初代モデルから派生車多数! “ミニ”のバリエーション
ミニクーパーの愛称でもおなじみのミニ。1959年に初代モデルが登場し、当時としては珍しいFF方式の採用とコンパクトかつ合理的なデザイン、そしてなによりその愛くるしい姿でたちまち人気のモデルとなった。
現在はクラシックミニとも呼ばれる初代モデルは2ドアのコンパクトカーで登場。やがてピックアップトラックタイプも開発され、商用のバンも作られた。さらにはステーションワゴンタイプのカントリーマンやトラベラーといったモデルも販売されている。軍用車のモーク(1964年)もミニのコンポーネンツを利用したものだ。
公式車両だけでなく、ミニをベースにしたキットカーも多数製作された。そのバリエーションは数えきれないほどで、現行モデル(2001年)にバトンタッチするまで、100種類を超える派生モデルが誕生したとも言われている。
2001年には新たにミニの販売権を取得したBMWから新世代のモデルがリリースされた。オリジナルよりも大型化したため“ミニ”の印象からやや遠ざかったものの、全体的なフォルムは初代を継承する新世代ミニも2013年には3代目が登場。この3代目も3ドア、5ドア、クラブマン、カブリオレ、クロスオーバー(カントリーマン)など、多数の派生モデルが存在している。
多チャンネル化が生んだ多数の派生モデル。「クロノスの悲劇」とは?
最後は派生モデルの多さと言うより、その数奇な運命で当時を知る人に印象を残しているクルマを紹介したい。
1989年、マツダは販売店を多チャンネル化する戦略を開始した。この戦略によって「マツダ」「アンフィニ」「ユーノス」「オートザム」「オートラマ」の5チャンネル(ディーラー)が展開され、自社の販売力強化を狙った。その多チャンネル化の象徴となったのが、マツダ店からクロノスの名称で発売された4ドアセダンだ。
クロノスは、それまでのカペラに代わるモデルとして開発されたミドルクラスセダンで、新たなプラットフォームを採用して1991年に登場した。
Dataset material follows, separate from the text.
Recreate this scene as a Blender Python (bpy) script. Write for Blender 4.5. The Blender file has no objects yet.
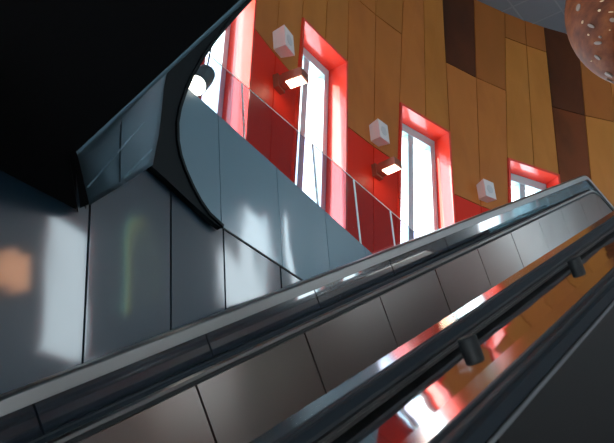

カペラの名称を引き継がなかったのは、このクロノスから3ナンバーサイズになったため。クロノス自体は言ってみればごく普通のセダンであり、競合車に対して特に見劣りすることもなかったのだが、後述する派生車の登場が混乱を招く結果になった。
マツダは5チャンネル各店で販売する車種を揃えるため、クロノスの兄弟車を製造して各チャンネルに割り振ることを決定した。マツダ店ではクロノスと2ドアクーペのMX-6を、アンフィニ店はMS-6とMS-8を販売。さらにユーノス店向けにユーノス500を、オートザム店にはクレフとフォードブランドのテルスター、オートラマ店にはフォード テルスターTX5とフォード プローブを用意した。
先にあげたモデルはすべてクロノスをベースにした派生モデルなのだが、同じようなクルマが異なる店舗で販売されることが混乱を招き、お互いが足を引っ張り合う状態になってしまった。これでは販売台数が伸びるわけもなく、クロノス兄弟の売り上げは悲惨な結果に終わる。結局クロノスの知名度を上げることもかなわず、クロノスの販売不振はマツダの経営危機を招く一因にもなった。
これがいわゆるクロノスの悲劇だが、クロノス自体は決して出来の悪いクルマではなく、販売戦略ミスの犠牲者とも言える。つまり「クロノスの悲劇」よりも「悲劇のクロノス」と呼ぶほうがふさわしいとも言える。
自動車メーカーのグループ化が進む現在、プラットフォームを共有する派生モデルが増えることも予想される。しかし、それはひとつの優れたモデルをベースに派生していくのではなく、初めからバリエーション展開が計画されたものである。そういう意味では、クルマ好きにとって、新規の派生モデルを追うより、過去の派生モデルをチェックするほうが楽しいかもしれない。